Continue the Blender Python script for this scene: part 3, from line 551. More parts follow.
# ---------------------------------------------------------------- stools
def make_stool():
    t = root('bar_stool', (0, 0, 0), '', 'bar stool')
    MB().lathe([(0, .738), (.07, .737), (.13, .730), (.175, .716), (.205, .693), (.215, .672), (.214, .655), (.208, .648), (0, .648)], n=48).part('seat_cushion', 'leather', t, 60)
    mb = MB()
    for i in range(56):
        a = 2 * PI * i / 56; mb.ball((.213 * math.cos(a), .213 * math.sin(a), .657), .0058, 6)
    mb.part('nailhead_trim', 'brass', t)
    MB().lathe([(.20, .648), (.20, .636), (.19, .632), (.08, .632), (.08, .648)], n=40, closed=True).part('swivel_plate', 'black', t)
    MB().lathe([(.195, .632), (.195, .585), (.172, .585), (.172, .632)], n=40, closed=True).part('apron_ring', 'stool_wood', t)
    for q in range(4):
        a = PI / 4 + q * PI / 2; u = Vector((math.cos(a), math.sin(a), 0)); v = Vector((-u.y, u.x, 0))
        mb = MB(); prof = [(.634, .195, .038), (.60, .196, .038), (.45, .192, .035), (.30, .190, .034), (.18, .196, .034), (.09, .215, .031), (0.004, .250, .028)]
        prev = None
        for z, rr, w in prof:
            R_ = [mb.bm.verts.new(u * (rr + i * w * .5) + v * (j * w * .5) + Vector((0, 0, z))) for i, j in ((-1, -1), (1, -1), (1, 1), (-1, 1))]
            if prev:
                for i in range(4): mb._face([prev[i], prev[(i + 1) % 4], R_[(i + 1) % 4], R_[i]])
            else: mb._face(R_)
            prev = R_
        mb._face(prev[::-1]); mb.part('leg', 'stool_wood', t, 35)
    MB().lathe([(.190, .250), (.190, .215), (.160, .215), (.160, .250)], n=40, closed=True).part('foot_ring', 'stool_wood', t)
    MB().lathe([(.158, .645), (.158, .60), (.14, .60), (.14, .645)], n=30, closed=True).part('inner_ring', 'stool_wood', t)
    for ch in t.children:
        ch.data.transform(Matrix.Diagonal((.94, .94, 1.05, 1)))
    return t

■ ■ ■

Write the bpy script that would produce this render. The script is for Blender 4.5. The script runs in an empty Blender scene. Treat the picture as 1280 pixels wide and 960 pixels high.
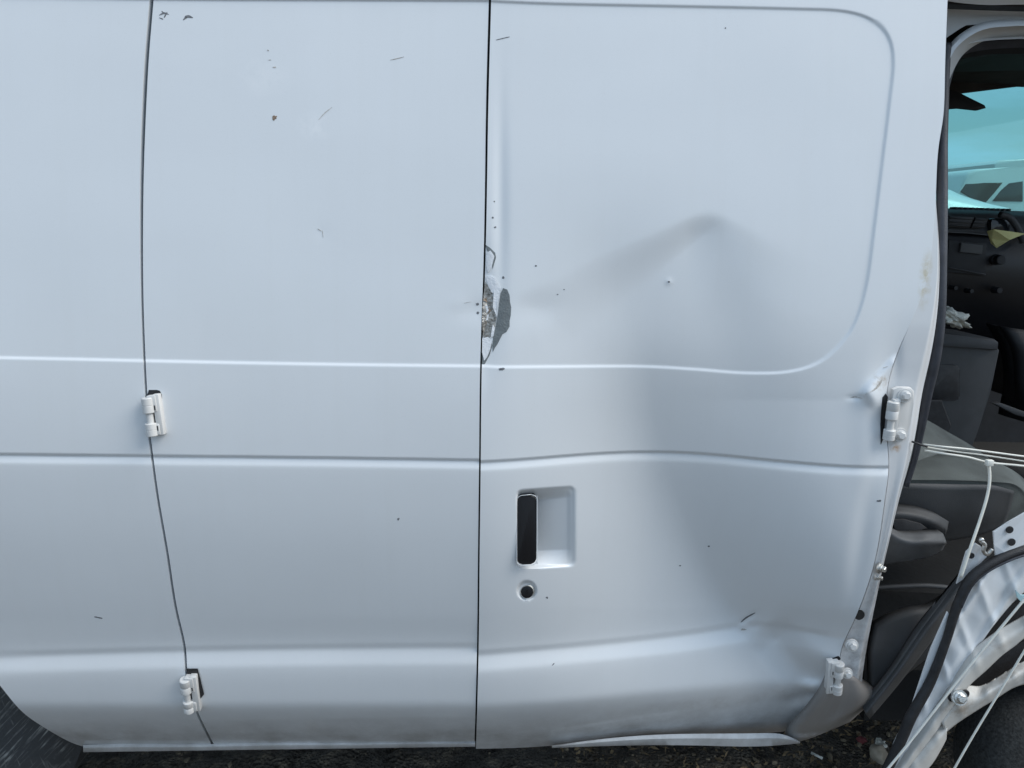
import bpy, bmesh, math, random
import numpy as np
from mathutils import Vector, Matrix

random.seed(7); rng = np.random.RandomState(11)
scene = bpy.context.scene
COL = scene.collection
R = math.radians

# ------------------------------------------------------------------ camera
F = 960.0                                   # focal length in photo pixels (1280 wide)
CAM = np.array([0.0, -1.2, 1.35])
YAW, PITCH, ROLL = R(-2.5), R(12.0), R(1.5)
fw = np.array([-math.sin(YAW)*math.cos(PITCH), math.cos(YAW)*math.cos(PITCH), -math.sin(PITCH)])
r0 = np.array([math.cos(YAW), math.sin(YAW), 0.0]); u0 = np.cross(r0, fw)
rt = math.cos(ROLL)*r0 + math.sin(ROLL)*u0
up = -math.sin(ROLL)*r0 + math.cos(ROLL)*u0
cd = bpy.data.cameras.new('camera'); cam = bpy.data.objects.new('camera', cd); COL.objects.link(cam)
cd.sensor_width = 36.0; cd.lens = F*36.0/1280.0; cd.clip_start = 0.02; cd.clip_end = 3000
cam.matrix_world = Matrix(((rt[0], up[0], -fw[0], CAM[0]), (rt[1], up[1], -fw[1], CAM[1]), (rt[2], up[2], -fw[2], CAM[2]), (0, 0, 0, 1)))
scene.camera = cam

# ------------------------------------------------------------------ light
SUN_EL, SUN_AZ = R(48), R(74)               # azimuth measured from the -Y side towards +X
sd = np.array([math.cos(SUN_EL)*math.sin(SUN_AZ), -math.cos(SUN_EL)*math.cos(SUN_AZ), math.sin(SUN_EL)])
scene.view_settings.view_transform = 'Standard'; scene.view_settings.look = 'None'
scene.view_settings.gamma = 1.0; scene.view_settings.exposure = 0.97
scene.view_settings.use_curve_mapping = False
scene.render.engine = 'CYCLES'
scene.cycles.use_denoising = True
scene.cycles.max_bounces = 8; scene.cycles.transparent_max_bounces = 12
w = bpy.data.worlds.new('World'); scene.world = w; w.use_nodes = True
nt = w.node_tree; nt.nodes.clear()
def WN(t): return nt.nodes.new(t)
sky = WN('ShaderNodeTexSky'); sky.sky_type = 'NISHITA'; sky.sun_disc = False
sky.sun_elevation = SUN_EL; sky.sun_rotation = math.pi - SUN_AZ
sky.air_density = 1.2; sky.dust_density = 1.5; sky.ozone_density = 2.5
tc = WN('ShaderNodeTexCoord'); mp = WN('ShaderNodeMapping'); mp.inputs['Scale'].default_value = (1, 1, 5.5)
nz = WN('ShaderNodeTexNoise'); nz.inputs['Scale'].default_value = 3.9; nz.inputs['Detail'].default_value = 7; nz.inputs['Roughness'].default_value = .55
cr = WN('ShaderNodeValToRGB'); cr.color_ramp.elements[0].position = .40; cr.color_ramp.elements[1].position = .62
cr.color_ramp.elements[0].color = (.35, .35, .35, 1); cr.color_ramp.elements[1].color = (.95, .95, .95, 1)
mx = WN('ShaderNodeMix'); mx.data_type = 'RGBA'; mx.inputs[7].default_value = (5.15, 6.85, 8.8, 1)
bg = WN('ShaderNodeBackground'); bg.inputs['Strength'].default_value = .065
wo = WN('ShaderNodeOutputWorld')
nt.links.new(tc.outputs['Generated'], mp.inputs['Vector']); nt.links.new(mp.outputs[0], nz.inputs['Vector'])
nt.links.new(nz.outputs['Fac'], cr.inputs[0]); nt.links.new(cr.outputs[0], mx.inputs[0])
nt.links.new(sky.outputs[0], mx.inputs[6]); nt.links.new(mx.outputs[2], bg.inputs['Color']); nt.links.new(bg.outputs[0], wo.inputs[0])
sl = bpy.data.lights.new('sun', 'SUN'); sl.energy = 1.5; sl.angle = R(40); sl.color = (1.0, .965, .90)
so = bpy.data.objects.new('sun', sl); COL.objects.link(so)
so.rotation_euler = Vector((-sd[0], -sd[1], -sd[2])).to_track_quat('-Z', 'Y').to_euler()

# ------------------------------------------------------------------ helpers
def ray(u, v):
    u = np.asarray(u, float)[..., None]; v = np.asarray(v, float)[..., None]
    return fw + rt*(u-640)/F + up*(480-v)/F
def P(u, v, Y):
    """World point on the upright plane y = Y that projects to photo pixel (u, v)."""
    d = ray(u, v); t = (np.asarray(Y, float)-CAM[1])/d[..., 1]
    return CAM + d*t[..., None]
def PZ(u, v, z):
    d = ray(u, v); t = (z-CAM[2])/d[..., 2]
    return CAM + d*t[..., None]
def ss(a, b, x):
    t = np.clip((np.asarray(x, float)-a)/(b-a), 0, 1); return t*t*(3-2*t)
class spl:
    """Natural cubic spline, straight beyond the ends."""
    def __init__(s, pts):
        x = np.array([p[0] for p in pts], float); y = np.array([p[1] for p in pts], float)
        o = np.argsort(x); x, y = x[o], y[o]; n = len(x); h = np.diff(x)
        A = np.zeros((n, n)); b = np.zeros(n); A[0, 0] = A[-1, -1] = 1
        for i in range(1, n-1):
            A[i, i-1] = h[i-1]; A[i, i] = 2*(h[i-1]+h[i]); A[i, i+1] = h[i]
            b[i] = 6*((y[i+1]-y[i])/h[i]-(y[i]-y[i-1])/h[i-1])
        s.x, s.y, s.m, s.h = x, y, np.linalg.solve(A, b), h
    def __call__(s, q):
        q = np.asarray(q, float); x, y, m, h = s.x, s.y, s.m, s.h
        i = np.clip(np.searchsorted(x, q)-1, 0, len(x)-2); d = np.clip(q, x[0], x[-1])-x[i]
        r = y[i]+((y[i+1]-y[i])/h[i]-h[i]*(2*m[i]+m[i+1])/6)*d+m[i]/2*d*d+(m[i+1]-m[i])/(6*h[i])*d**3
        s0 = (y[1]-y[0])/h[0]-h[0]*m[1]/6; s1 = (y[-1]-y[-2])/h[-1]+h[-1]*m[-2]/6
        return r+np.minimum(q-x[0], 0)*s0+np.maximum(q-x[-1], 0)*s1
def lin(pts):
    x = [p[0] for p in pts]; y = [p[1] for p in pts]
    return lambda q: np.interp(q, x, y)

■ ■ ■

> GIVEN PROBLEM
Of the lines above, quote exactly those from the one with "Write the bpy" through the one with "R = math.radians", ends included; pictures stay out.

> THE COMPLETED TASK
Write the bpy script that would produce this render. The script is for Blender 4.5. The script runs in an empty Blender scene. Treat the picture as 1280 pixels wide and 960 pixels high.
import bpy, bmesh, math, random
import numpy as np
from mathutils import Vector, Matrix

random.seed(7); rng = np.random.RandomState(11)
scene = bpy.context.scene
COL = scene.collection
R = math.radians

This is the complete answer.